MS FOLLETT (continuing):
The Minister and ACTION have said that the residents of the Causeway can walk the 600 metres or more to Kingston or to Wentworth Avenue and catch a bus if they can find one. That is not acceptable any more so in the Causeway than it would be for the residents of Belconnen. Many of the residents of the Causeway are elderly; many of them have disabilities; many of them are single parents. Mr Speaker, if you have ever tried to walk 600 metres, crossing a major thoroughfare such as Wentworth Avenue, with small children and your weekly groceries, I can tell you that it is no easy task at all.
What has happened to the people of the Causeway is, I believe, the agenda for the rest of Canberra. It is even worse than that. When I wrote to the Minister for details on the services that had been cut, I raised the service that the people of the Causeway refer as the workman's bus. That is the bus at around 7.30 in the morning that used to come through and take all the people who were going to work or had to go to an interchange to catch another bus. My constituents had said to me, "This bus has not been turning up. It is in the Bus Book, but it does not turn up". The Minister wrote back and said, "It should not be in the Bus Book. It is a mistake. That service has been cancelled". The residents of the Causeway have lost what they referred to as the workman's bus, a service which they had relied upon completely for many years. No debate, no discussion, no rationale; it is gone. That is what has happened in the Causeway. That is what will happen throughout Canberra unless people show the kind of vigilance and fervour demonstrated in the motion before us today.
Members should support this motion, and they should take every opportunity to keep ACTION on its toes and to keep ACTION delivering what is an essential service in our community. If that service is allowed to fall into decay, as seems to be the case, if people realise that they can no longer rely upon their public transport system, people will desert it in droves. I used buses in Canberra for something like 30 years. If your service is cancelled, I know the crisis of confidence that that engenders and the way you go out and make other arrangements. You try to get a lift, or you buy a car.
It would be a catastrophe if that were to become widespread, because not only would ACTION be showing even lower returns on the services that it runs, but we would also see increased numbers of cars on our roads, at even further risk to our environment and to our municipal budget, because there is a cost to maintaining roads in the state necessary for buses to run on them. That cost is never counted in this debate. It would be a catastrophe for people in our community at the lower end of the socioeconomic scale who cannot afford a car - for the many retired people, people on pensions and single parents who have no prospect of buying a car and for the students who are on very limited means. I hope that it is not the agenda of this Government to run ACTION into such a state of decay that it is not used and not relied upon. That would be a disaster for our community.

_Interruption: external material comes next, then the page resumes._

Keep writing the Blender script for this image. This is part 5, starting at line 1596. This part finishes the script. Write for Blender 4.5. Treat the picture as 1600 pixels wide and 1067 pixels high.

I support this motion and any other such motion that calls on ACTION to do its job as the community sees fit.
MR STEFANIAK (Minister for Education and Training) (12.01): I hardly think it is the aim of this Government to do anything other than improve ACTION. I would hope that would apply to whatever government was in. Ms Follett mentioned a number of things which I found quite interesting. To my knowledge, she is right in saying that no bus service provided by a municipal authority anywhere in the world actually makes a profit.